The follies, vices, and consequent miseries of multitudes, displayed in a newspaper, are so many admonitions and warnings, so many beacons, continually burning, to turn others from the rocks on which they have been shipwrecked. What more powerful dissuasive from suspicion, jealousy, and anger, than the story of one friend murdered by another in a duel? What caution likely to be more effectual against gambling and profligacy than the mournful relation of an execution, or the fate of a despairing suicide? What finer lecture on the necessity of economy than an auction of estates, houses, and furniture? Talk they of morals? There is no need of Hutcheson, Smith, or Paley.

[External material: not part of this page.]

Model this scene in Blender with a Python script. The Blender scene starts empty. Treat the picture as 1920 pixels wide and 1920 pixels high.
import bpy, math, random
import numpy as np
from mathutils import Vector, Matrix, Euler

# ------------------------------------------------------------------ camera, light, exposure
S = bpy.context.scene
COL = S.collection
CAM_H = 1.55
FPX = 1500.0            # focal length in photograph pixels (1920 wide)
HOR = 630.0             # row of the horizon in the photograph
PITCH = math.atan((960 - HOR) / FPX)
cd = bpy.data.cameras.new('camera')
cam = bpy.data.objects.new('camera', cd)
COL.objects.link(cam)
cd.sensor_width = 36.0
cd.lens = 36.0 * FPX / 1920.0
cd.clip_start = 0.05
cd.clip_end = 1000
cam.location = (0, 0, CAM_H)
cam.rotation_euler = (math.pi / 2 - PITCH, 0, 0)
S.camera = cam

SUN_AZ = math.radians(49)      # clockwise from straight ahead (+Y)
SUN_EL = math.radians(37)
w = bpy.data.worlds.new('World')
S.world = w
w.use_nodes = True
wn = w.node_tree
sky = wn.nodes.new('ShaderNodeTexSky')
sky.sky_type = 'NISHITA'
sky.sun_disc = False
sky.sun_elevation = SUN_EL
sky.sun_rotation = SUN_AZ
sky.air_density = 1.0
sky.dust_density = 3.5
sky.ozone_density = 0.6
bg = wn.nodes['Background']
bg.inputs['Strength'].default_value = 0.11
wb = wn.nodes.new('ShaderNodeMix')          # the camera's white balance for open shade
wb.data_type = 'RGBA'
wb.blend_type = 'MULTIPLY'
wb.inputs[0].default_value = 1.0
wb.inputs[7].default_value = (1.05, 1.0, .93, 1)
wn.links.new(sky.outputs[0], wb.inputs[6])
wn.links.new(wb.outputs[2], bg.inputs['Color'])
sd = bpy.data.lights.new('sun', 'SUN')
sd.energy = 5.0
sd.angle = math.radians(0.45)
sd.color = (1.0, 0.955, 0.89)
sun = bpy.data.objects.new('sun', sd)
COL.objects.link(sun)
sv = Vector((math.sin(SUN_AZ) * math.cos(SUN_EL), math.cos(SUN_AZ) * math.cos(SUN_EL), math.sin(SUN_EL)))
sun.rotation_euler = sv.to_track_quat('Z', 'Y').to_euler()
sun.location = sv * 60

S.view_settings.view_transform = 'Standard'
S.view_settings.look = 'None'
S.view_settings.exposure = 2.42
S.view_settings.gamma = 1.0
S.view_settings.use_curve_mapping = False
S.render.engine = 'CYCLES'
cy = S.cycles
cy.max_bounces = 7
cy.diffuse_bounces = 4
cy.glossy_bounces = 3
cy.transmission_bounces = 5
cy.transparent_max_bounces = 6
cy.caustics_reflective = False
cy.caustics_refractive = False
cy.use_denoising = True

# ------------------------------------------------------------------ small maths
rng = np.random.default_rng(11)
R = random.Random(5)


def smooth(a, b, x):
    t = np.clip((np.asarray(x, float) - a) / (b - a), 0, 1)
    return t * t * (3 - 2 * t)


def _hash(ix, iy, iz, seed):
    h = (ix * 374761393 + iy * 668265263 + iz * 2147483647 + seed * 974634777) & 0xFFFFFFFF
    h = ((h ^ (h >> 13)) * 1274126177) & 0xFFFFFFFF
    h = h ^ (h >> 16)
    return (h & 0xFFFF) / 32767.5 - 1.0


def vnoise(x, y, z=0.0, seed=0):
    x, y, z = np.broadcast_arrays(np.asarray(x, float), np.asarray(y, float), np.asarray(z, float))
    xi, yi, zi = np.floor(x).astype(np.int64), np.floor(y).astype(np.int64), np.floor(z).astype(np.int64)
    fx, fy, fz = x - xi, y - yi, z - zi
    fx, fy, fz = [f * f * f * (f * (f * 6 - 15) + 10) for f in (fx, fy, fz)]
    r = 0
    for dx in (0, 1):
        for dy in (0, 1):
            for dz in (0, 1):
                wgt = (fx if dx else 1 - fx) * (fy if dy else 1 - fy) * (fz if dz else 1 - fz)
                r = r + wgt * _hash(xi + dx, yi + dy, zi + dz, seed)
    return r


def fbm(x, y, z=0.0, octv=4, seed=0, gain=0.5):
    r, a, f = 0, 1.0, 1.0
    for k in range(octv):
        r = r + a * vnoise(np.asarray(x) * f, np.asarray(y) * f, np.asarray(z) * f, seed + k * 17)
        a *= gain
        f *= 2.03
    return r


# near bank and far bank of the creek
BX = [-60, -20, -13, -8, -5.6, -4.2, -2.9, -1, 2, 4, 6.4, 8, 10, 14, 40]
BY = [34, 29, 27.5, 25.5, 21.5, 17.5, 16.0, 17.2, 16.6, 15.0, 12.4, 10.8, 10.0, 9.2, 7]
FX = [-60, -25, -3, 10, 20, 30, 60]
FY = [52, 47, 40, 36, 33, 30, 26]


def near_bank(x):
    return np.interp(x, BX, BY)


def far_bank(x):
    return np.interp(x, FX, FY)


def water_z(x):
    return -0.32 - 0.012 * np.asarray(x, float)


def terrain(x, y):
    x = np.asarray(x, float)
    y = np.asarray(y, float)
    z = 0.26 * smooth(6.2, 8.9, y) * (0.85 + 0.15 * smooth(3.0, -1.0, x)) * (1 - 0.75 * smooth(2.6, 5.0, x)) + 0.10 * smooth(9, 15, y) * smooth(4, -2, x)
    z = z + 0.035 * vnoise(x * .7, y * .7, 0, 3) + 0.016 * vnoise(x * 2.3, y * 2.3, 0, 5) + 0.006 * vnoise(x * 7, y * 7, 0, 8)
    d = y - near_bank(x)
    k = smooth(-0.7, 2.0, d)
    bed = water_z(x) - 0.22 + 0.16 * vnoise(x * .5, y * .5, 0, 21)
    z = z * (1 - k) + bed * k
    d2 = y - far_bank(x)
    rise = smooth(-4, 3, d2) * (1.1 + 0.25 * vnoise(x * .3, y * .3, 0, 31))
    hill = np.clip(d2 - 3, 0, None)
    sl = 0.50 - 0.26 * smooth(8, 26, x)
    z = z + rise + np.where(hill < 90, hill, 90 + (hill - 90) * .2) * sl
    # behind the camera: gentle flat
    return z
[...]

Only take a newspaper, and consider it well; read it, and it will instruct thee.
These papers of the day have uses more adequate to the purposes of common life than more pompous and durable volumes.
Newspapers will ultimately engross all literature—there will be nothing else published but newspapers.
Before this century shall run out, journalism will be the whole press. Mankind will write their book day by day, hour by hour, page by page. Thought will spread abroad with the rapidity of light, instantly conceived, instantly written, instantly understood at the extremities of the earth, it will spread from pole to pole, suddenly burning with the fervor of soul which made it burst forth; it will be the reign of the human mind in all its plenitude; it will not have time to ripen, to accumulate in the form of a book; the book will arrive too late; the only book possible from day to day is a newspaper.
As a mental discipline the reading of newspapers is hurtful.—What can be worse for the mind than to think of forty things in ten minutes.
A journalist is a grumbler, a censurer, a giver of advice, a regent of sovereigns, a tutor of nations. Four hostile newspapers are more to be feared than a thousand bayonets.
I read the newspapers to see how God governs the world.
The newspaper press is the people's university.—Half the readers of Christendom read little else.
The careful reader of a few good newspapers can learn more in a year than most scholars do in their great libraries.
They are the abstract and brief chronicles of the time, to show virtue her own image; scorn, her own features; and the very age and body of the time, his form and pressure.
Newspapers should be news-carriers, not news-makers.—There is truth and entertainment enough to print, without fiction or falsehood, and to publish the latter is to betray the former.
The newspaper is the great educator of the nineteenth century. There is no force compared with it. It is book, pulpit, platform, forum, all in one. And there is not an interest—religious, literary, commercial, scientific, agricultural, or mechanical—that is not within its grasp. All our churches, and schools, and colleges, and asylums, and art galleries feel the quaking of the printing press.